Actually, this description is not unlike a lot of adults sometimes.  There is a group of "mean girls" in my program who are just some very bright and sweet eighth graders who have yet to figure out where they fit into the grand scheme of things. They intimidate the sixth and seventh graders, and some of the eighth graders too! They are often rude and disrespectful, particularly with adults whom they don't know or like. They 'tested' me in the beginning, by their own admission. When they saw that I wasn't going anywhere, wouldn't judge them, but correct them, and that I give them multiple opportunities to adjust their behavior, I became the one adult they did like and respect.  Of course, showing them I wouldn't tolerate disrespectful behavior played a part too. They like that I always show them respect regardless of how they behave.

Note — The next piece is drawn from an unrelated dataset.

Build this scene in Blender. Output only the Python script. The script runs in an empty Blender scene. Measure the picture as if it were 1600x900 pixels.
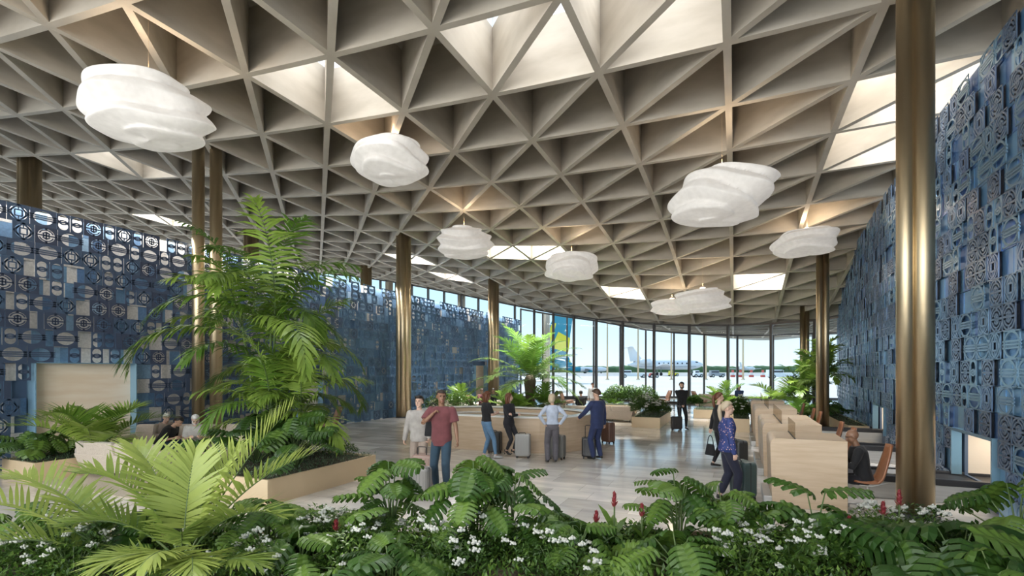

Working with middle school youth gives me insight into the behavior of many adults...myself included. Everyone is trying to find their place in the world, and anyone who is working to do better and be better is going to run into some bumps in the road. Children are constantly being told how and who to be with no discussion on whether or not that's who or how they want to be. Don't get me wrong, we must teach  children to be good people, but we mustn't define for them what that looks like.

I personally have been told all of my life how I should talk, dress, think, love, learn, be. Much of this advice comes from loved ones so I try to take heed because I believe they are advising me out of love. Often times, however, they are just regurgitating what they have been told without giving thought as to whether it would fit who I am at the core. Sometimes I have to wonder who that really is and if it would be pleasing to anyone. Perhaps this is why I work with youth. I understand what it is like to be told to "be yourself" after years of so many different people telling you what "yourself" should be. It makes me wonder if we ever really leave the middle school stage of life or do we just take on more responsibilities...and advise. More love.